Zaman dulu hampir semua anak kecil memiliki kutu rambut, termasuk saya, dan dengan sabar orangtua saya mencarikan kutu dan beberapa telur-telurnya di waktu senggang. Mungkin karena saya dan anak-anak lain memiliki pola bermain yang berbeda dengan zaman sekarang. Dulu, cenderung kita berada di luar seharian dan bermain kotor-kotoran.
Bagi saya dan orang Jawa, salah satu cara menghormati orangtua adalah dengan cara berjalan membungkuk ketika melewatinya. Saya sendiri tidak begitu memahami asal-usul dari hal ini. Namun saya memang merasakan perbedaannya. Orang yang lebih muda akan terlihat lebih sopan. Jika kamu melihat seseorang berjalan agak membungkuk saat melewati orang yang lebih tua, kamu bisa pastikan orang tuanya pasti orang jawa tulen.
Saat kecil, saya sangat suka pecel buatan Mbah Suwir dekat rumah saya yang harganya kala itu Rp 200,- perpincuk. Pecel buatannya sangat enak. Dengan dipincuk, saya bisa lebih leluasa untuk makan pecel tanpa repot.
‘Bapak sampun tindak kantor dereng, Bu? Kondur jam pinten’ (Bapak sudah berangkat belum, Bu? Pulangnya jam berapa?).
‘Uwes, Nduk. Koe mangkat dewe wae’. (Sudah Nak. Kamu berangkat sendiri)
Sejak kecil orang tua mengajarkan tentang unggah-ungguh ( tata krama ), ketika berbicara dengan orang yang lebih tua, selalu gunakan bahasa krama ( bahasa halus ).
Sebenarnya saya juga tidak bisa menghindar dari perasaan seperti ini. Seringkali apa yang saya ingin bertolak belakang dengan tindakan saya. Saya lebih mementingkan orang lain karena hanya perasaan ‘tidak enak’ jika menolaknya. Namun di belakangnya saya sering ngedumel sendiri kenapa saya melakukan itu.
Mungkin benar seperti kata orang yang mengatakan bahwa keris orang jawa terletak di belakang. Artinya, meski di depan terlihat manis dan baik, kita tak tahu apa yang ada didalam hatinya.

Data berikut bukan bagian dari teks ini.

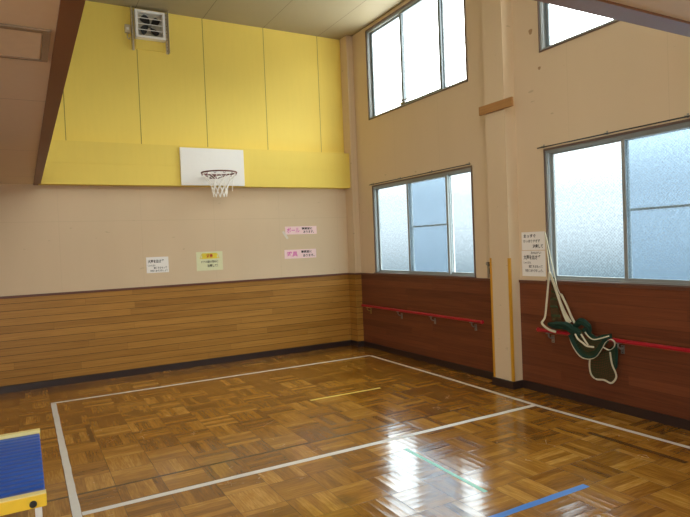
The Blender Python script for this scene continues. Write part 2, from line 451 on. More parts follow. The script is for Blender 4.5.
# wainscots, cap rails and baseboards
HW = 1.052; HC = 1.078
struct('trim_6', boxes((XL, -.1, -.014, 0, .077, HW), (-.114, -.1, -.2, -.014, .077, HW), (-.114, -.014, -.214, -.2, .077, HW)), 'lightwood')
struct('trim_7', boxes((-.014, 0, -3.03, -.2145, .077, HW), (-.014, 0, YN, -3.30, .077, HW)), 'redwood')
struct('trim_8', boxes((XL, -.1, -.026, 0, HW, HC), (-.126, -.1, -.2, -.026, HW, HC), (-.126, -.0265, -.226, -.2, HW, HC)), 'cap', bevel=.003)
struct('trim_9', boxes((-.026, 0, -3.03, -.2, HW, HC), (-.026, 0, YN, -3.30, HW, HC)), 'cap', bevel=.003)
struct('baseboard_back', boxes((XL, -.1, -.02, 0, 0, .0765), (-.12, -.1, -.2, -.02, 0, .0765), (-.12, -.0205, -.22, -.2, 0, .0765)), 'base')
struct('baseboard_right', boxes((-.02, 0, -3.03, -.2, 0, .0765), (-.02, 0, YN, -3.30, 0, .0765),
       (-.16, 0, -3.31, -3.30, 0, .0765), (-.16, -.14, -3.30, -3.03, 0, .0765), (-.16, 0, -3.03, -3.02, 0, .0765)), 'base')
# the boxed-in column of the corner and the pillar on the window wall
struct('trim_10', boxes((-.1, 0, -.2, 0, 0, ZH)), 'wall')
struct('trim_11', boxes((-.14, 0, -3.30, -3.03, 0, ZH)), 'wall')
for i, (y0, y1) in enumerate(((-3.052, -3.027), (-3.303, -3.278))):
    s = 1 if i == 0 else -1
    yc = -3.03 if i == 0 else -3.30
    struct('trim_%d' % (12+i), boxes((-.144, -.1405, y0, y1, .078, 1.30), (-.1405, -.122, yc+s*.0005, yc+s*.004, .078, 1.30)), 'stripyellow')

# ---------------------------------------------------------------- windows
def make_window(idx, w, upper, rail_screen):
    y0, y1, z0, z1 = w
    W = y1-y0
    fb = bmesh.new()
    # frame fills the opening's rim, its face just proud of the wall
    for b in ((y1-.02, y1, z0, z1), (y0, y0+.02, z0, z1), (y0+.02, y1-.02, z1-.018, z1), (y0+.02, y1-.02, z0, z0+.012)):
        box(fb, .0, .078, b[0], b[1], b[2], b[3])
    for k in (.009, .040):   # tracks
        box(fb, k, k+.004, y0+.02, y1-.02, z1-.026, z1-.018); box(fb, k, k+.004, y0+.02, y1-.02, z0+.012, z0+.018)
        box(fb, k, k+.004, y1-.027, y1-.02, z0+.012, z1-.018)
    fr = link_mesh('window_%d' % idx, fb, 'alu'); fr['kind'] = 'structure'
    # dark casing strip round the opening
    cb = boxes((-.012, 0, y1, y1+.009, z0-.004, z1+.018), (-.012, 0, y0-.009, y0, z0-.004, z1+.018), (-.014, 0, y0, y1, z1, z1+.018))
    if upper: box(cb, -.012, 0, y0-.009, y1+.009, z0-.014, z0-.004)
    else: box(cb, -.03, 0, y0-.014, y1+.014, z0-.011, z0)
    link_mesh('window_casing', cb, 'aludark' if not upper else 'aludark', fr)
    spans = [(y1-.02, y1-.805, .046), (y1-.775, y1-1.59, .014), (y1-1.555, y0+.02, .046)]
    for k, (a, b, xx) in enumerate(spans):
        sb = bmesh.new(); st = .042 if upper else .032
        za, zb = z0+.0125, z1-.0185
        box(sb, xx, xx+.024, a-st, a, za, zb); box(sb, xx, xx+.024, b, b+st, za, zb)
        box(sb, xx, xx+.024, b+st, a-st, za, za+.024); box(sb, xx, xx+.024, b+st, a-st, zb-.022, zb)
        so = link_mesh('sash', sb, 'sashdark' if upper else 'alu', fr, bevel=.002)
        link_mesh('pane', boxes((xx+.010, xx+.014, b+st, a-st, za+.024, zb-.022)), 'clear' if upper else 'frost', so)
    if rail_screen:
        a, b = spans[1][0], spans[1][1]
        za, zb = z0+.0125, z1-.0185; zm = z0+.60
        if idx == 2: a -= 0; b = y0+.03
        sb = bmesh.new()
        box(sb, .080, .094, a-.02, a, za, zb); box(sb, .080, .094, b, b+.02, za, zb)
        box(sb, .080, .094, b+.02, a-.02, zb-.02, zb); box(sb, .080, .094, b+.02, a-.02, za, za+.02)
        box(sb, .080, .094, b+.02, a-.02, zm-.009, zm+.009)
        so = link_mesh('screen_frame', sb, 'white', fr)
        link_mesh('insect_screen', boxes((.086, .088, b+.02, a-.02, za+.02, zm-.009), (.086, .088, b+.02, a-.02, zm+.009, zb-.02)), 'screen', so)
    if upper:
        # stay arm and catch at the foot of the middle sash
        lb = bmesh.new()
        box(lb, .0, .04, y1-.86, y1-.76, z0+.022, z0+.05)
        tube(lb, [(.02, y1-.80, z0+.05), (.0, y1-.78, z0+.085), (-.012, y1-.80, z0+.06)], .008)
        tube(lb, [(.01, y1-.80, z0+.07), (.01, y1-1.48, z0+.115)], .007)
        tube(lb, [(.02, y1-.82, z0+.04), (.02, y1-1.15, z0+.030)], .005)
        tube(lb, [(.02, y1-1.70, z0+.030), (.02, y1-1.97, z0+.075)], .005)
        link_mesh('stay_arm', lb, 'steel', fr)
    return fr
make_window(1, WIN[0], False, True)
make_window(2, WIN[1], False, True)
make_window(3, WIN[2], True, False)
make_window(4, WIN[3], True, False)
make_window(5, WIN[4], False, False)  # unseen window nearer the viewer, added for fill daylight
struct('trim_14', boxes((WT, WT+.16, -6.2, .3, 4.50, 4.60)), 'ext')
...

Sewaktu kakak saya hamil, saya ikut ribet sendiri mendengar pantangan-pantangan yang sering orangtua bicarakan. Salah satunya si ibu tidak boleh menjahit atau mengikat apa pun. Sedangkan untuk si calon ayah, tidak boleh membunuh atau melukai hewan apa pun. Mereka percaya, apa yang mereka lakukan akan berdampak pada anaknya.
‘Bu, sayapnya mana? Aku mau.’
‘Nggak usah makan sayap. Makan daging saja. Biar ibu yang makan. Pamali.’
Tidak hanya sayap, namun saya juga dilarang untuk makan brutu (pantat) ayam. Kalau dipikir logika sebenarnya tidak ada hubungannya. Tapi mungkin, orangtua tidak mau anaknya makan yang bagian-bagian yang tidak banyak daging. Saya pun menurut.
Sewaktu mbak saya hamil, disarankan oleh orangtua untuk melakukan syukuran sewaktu usia kandungannya 4 bulan. Karena saat 4 bulan, ruh calon bayi baru ditiupkan ke jazadnya. Lalu untuk tujuh bulanan itu adat biasa.